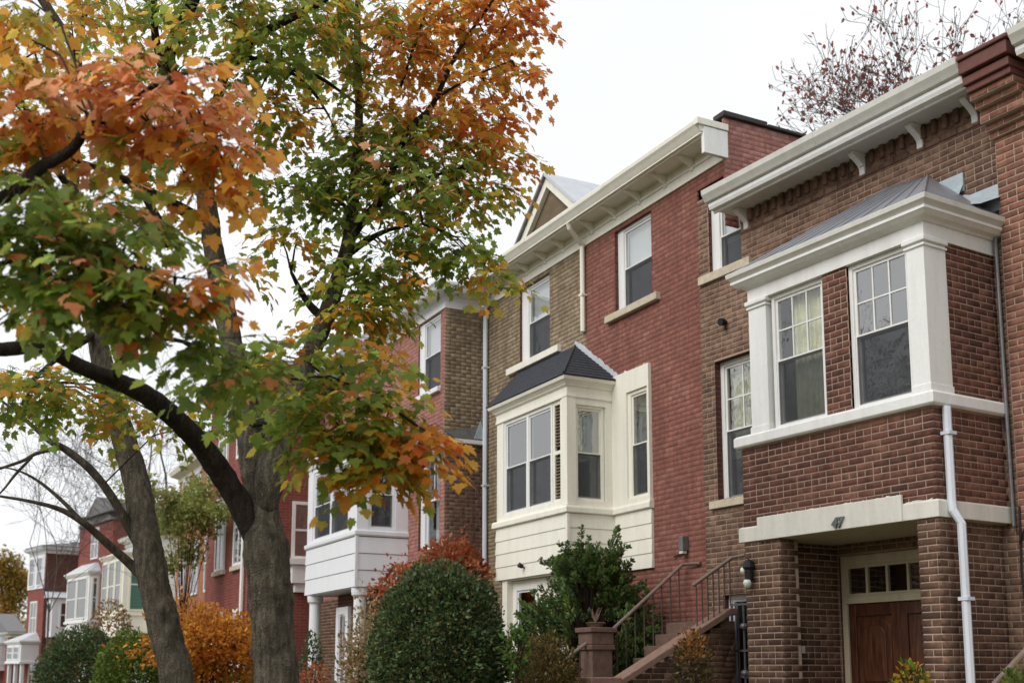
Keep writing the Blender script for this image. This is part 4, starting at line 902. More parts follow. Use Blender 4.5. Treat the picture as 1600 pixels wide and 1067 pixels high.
# tall brownstone newel with its bands
nx, ny = UA - .1, -1.55
nb = box('newel', 'brownstone', st, nx - .165, nx + .165, ny - .165, ny + .165, 0, 1.93, .012)
for (z0, z1, e) in ((1.86, 1.93, .03), (1.93, 2.10, .015), (2.10, 2.17, .05)): MB().box(nx - .165 - e, nx + .165 + e, ny - .165 - e, ny + .165 + e, z0 + .001, z1).build('newel_band', 'brownstone', nb, bevel=.012)
def railing(name, pts, drop, n, mat='rail'):
    o = MB().tube(pts, .026, 8).build(name, mat, st)
    P = [np.array(p) for p in pts]
    for k in range(n):
        t = (k + .6) / n; a = P[0] + (P[1] - P[0]) * t; MB().tube([a, a - np.array([0, 0, drop])], .011, 5).build('baluster', 'iron', o)
railing('handrail', [(UA - .05, -1.33, 2.13), (UA - .05, .0 - .10, 3.10), (UA + .3, -.03, 3.10)], .95, 8)
railing('handrail', [(UA - .05, -2.75, 1.30), (UA - .05, -1.74, 1.95)], .9, 4)
railing('handrail', [(.50, -.62, 2.72), (.72, -.12, 3.10), (1.0, -.10, 3.12)], .62, 7)
q = GF.W(nx, ny, 2.171)
pt = thing('planter', 'small pale urn with dried stems on the brownstone newel', 'planter', tuple(q))
MB().lathe([(.08, 0), (.085, .015), (.12, .05), (.15, .065), (.13, .07), (.0, .06)], 0, 0, 16).build('bowl', 'coping', pt, smooth=False)
mb = MB()
for k in range(26):
    a = rng.uniform(0, 6.28); l = rng.uniform(.06, .2); mb.tube([(0, 0, .08), (.05 * math.cos(a), .05 * math.sin(a), .1 + l * .5), (.5 * l * math.cos(a + .4), .5 * l * math.sin(a + .4), .1 + l)], [.006, .004, .002], 4)
mb.build('dry_stems', 'coping', pt)
q = GF.W(nx - .35, ny - .3, 1.95); lamp = thing('garden_globe', 'small white globe lamp on a thin post behind the brownstone newel', 'lamp', (q[0], q[1], 0))
MB().lathe([(.0, 1.80), (.05, 1.82), (.072, 1.87), (.05, 1.925), (.0, 1.94)], 0, 0, 14).build('globe', 'bulb_white', lamp, smooth=True); MB().tube([(0, 0, 0), (0, 0, 1.81)], .012, 6).build('post', 'black', lamp)
# pipe handrail at the lower right corner
q0 = at(1545, 1078, 10.2); q1 = at(1612, 1006, 10.9); hr = thing('pipe_railing', 'grey pipe handrail in the lower right corner by the brown house', 'railing', (q0[0], q0[1], 0))
d1 = q1 - q0
MB().tube([(-d1[0] * .6, -d1[1] * .6, q0[2] - d1[2] * .6), (0, 0, q0[2]), (d1[0], d1[1], q1[2]), (d1[0] * 2.2, d1[1] * 2.2, q1[2] + d1[2] * 1.0)], .028, 8).build('rail', 'rail', hr)
MB().tube([(0, 0, 0), (0, 0, q0[2] - .02)], .02, 6).build('post', 'iron', hr); MB().tube([(d1[0] * 1.5, d1[1] * 1.5, 0), (d1[0] * 1.5, d1[1] * 1.5, q1[2] + .2)], .02, 6).build('post', 'iron', hr)

# ------------------------------------------------------------------ leaves
def smooth_path(pts, per=5):
    """Catmull-Rom through (x, y, z, r) rows"""
    P = np.asarray(pts, float); P = np.vstack([2 * P[0] - P[1], P, 2 * P[-1] - P[-2]]); out = []
    for i in range(1, len(P) - 2):
        for k in range(per):
            t = k / per; a, b, c, d = P[i - 1], P[i], P[i + 1], P[i + 2]
            out.append(.5 * (2 * b + (c - a) * t + (2 * a - 5 * b + 4 * c - d) * t * t + (3 * b - a - 3 * c + d) * t ** 3))
    out.append(P[-2]); return np.array(out)
HALF = [(.30, -.06), (.26, .10), (.54, .27), (.40, .38), (.48, .58), (.23, .56), (.20, .74)]
def maple_template(curl, fold):
    pts = [(0, 0)] + HALF + [(0, 1.0)] + [(-x, y) for x, y in HALF[::-1]]
    c = [(0, .30)] + pts; V = []
    for x, y in c:
        r2 = x * x + (y - .3) ** 2; V.append((x * (1 - .1 * fold), y, fold * abs(x) * .55 - curl * r2 * .6 + .03 * math.sin(9 * x + 5 * y)))
    n = len(pts); F = [(0, 1 + i, 1 + (i + 1) % n) for i in range(n)]
    return np.array(V), np.array(F)[:, ::-1].copy()
MAPLE = [maple_template(c, f) for c, f in ((.25, .15), (.6, .05), (.35, .4), (-.15, .2), (.8, .3))]
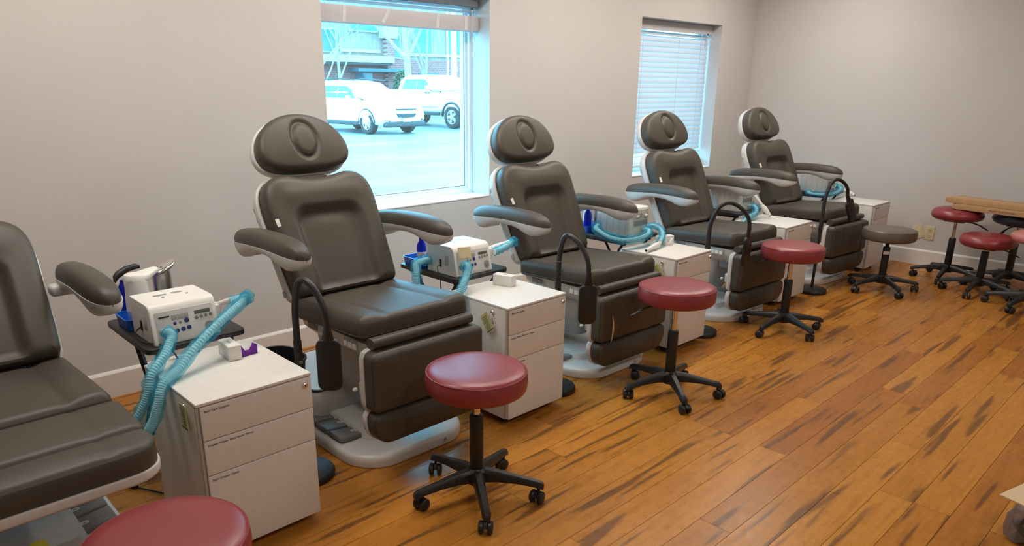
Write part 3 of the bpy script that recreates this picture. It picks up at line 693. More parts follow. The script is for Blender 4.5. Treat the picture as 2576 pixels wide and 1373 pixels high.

_Description of the task_:
Repeat the full listing above exactly, with no pictures in the copy.

_Response_:
Keep writing the Blender script for this image. This is part 4, starting at line 902. More parts follow. Use Blender 4.5. Treat the picture as 1600 pixels wide and 1067 pixels high.
# tall brownstone newel with its bands
nx, ny = UA - .1, -1.55
nb = box('newel', 'brownstone', st, nx - .165, nx + .165, ny - .165, ny + .165, 0, 1.93, .012)
for (z0, z1, e) in ((1.86, 1.93, .03), (1.93, 2.10, .015), (2.10, 2.17, .05)): MB().box(nx - .165 - e, nx + .165 + e, ny - .165 - e, ny + .165 + e, z0 + .001, z1).build('newel_band', 'brownstone', nb, bevel=.012)
def railing(name, pts, drop, n, mat='rail'):
    o = MB().tube(pts, .026, 8).build(name, mat, st)
    P = [np.array(p) for p in pts]
    for k in range(n):
        t = (k + .6) / n; a = P[0] + (P[1] - P[0]) * t; MB().tube([a, a - np.array([0, 0, drop])], .011, 5).build('baluster', 'iron', o)
railing('handrail', [(UA - .05, -1.33, 2.13), (UA - .05, .0 - .10, 3.10), (UA + .3, -.03, 3.10)], .95, 8)
railing('handrail', [(UA - .05, -2.75, 1.30), (UA - .05, -1.74, 1.95)], .9, 4)
railing('handrail', [(.50, -.62, 2.72), (.72, -.12, 3.10), (1.0, -.10, 3.12)], .62, 7)
q = GF.W(nx, ny, 2.171)
pt = thing('planter', 'small pale urn with dried stems on the brownstone newel', 'planter', tuple(q))
MB().lathe([(.08, 0), (.085, .015), (.12, .05), (.15, .065), (.13, .07), (.0, .06)], 0, 0, 16).build('bowl', 'coping', pt, smooth=False)
mb = MB()
for k in range(26):
    a = rng.uniform(0, 6.28); l = rng.uniform(.06, .2); mb.tube([(0, 0, .08), (.05 * math.cos(a), .05 * math.sin(a), .1 + l * .5), (.5 * l * math.cos(a + .4), .5 * l * math.sin(a + .4), .1 + l)], [.006, .004, .002], 4)
mb.build('dry_stems', 'coping', pt)
q = GF.W(nx - .35, ny - .3, 1.95); lamp = thing('garden_globe', 'small white globe lamp on a thin post behind the brownstone newel', 'lamp', (q[0], q[1], 0))
MB().lathe([(.0, 1.80), (.05, 1.82), (.072, 1.87), (.05, 1.925), (.0, 1.94)], 0, 0, 14).build('globe', 'bulb_white', lamp, smooth=True); MB().tube([(0, 0, 0), (0, 0, 1.81)], .012, 6).build('post', 'black', lamp)
# pipe handrail at the lower right corner
q0 = at(1545, 1078, 10.2); q1 = at(1612, 1006, 10.9); hr = thing('pipe_railing', 'grey pipe handrail in the lower right corner by the brown house', 'railing', (q0[0], q0[1], 0))
d1 = q1 - q0
MB().tube([(-d1[0] * .6, -d1[1] * .6, q0[2] - d1[2] * .6), (0, 0, q0[2]), (d1[0], d1[1], q1[2]), (d1[0] * 2.2, d1[1] * 2.2, q1[2] + d1[2] * 1.0)], .028, 8).build('rail', 'rail', hr)
MB().tube([(0, 0, 0), (0, 0, q0[2] - .02)], .02, 6).build('post', 'iron', hr); MB().tube([(d1[0] * 1.5, d1[1] * 1.5, 0), (d1[0] * 1.5, d1[1] * 1.5, q1[2] + .2)], .02, 6).build('post', 'iron', hr)

# ------------------------------------------------------------------ leaves
def smooth_path(pts, per=5):
    """Catmull-Rom through (x, y, z, r) rows"""
    P = np.asarray(pts, float); P = np.vstack([2 * P[0] - P[1], P, 2 * P[-1] - P[-2]]); out = []
    for i in range(1, len(P) - 2):
        for k in range(per):
            t = k / per; a, b, c, d = P[i - 1], P[i], P[i + 1], P[i + 2]
            out.append(.5 * (2 * b + (c - a) * t + (2 * a - 5 * b + 4 * c - d) * t * t + (3 * b - a - 3 * c + d) * t ** 3))
    out.append(P[-2]); return np.array(out)
HALF = [(.30, -.06), (.26, .10), (.54, .27), (.40, .38), (.48, .58), (.23, .56), (.20, .74)]
def maple_template(curl, fold):
    pts = [(0, 0)] + HALF + [(0, 1.0)] + [(-x, y) for x, y in HALF[::-1]]
    c = [(0, .30)] + pts; V = []
    for x, y in c:
        r2 = x * x + (y - .3) ** 2; V.append((x * (1 - .1 * fold), y, fold * abs(x) * .55 - curl * r2 * .6 + .03 * math.sin(9 * x + 5 * y)))
    n = len(pts); F = [(0, 1 + i, 1 + (i + 1) % n) for i in range(n)]
    return np.array(V), np.array(F)[:, ::-1].copy()
MAPLE = [maple_template(c, f) for c, f in ((.25, .15), (.6, .05), (.35, .4), (-.15, .2), (.8, .3))]
Write part 3 of the bpy script that recreates this picture. It picks up at line 693. More parts follow. The script is for Blender 4.5. Treat the picture as 2576 pixels wide and 1373 pixels high.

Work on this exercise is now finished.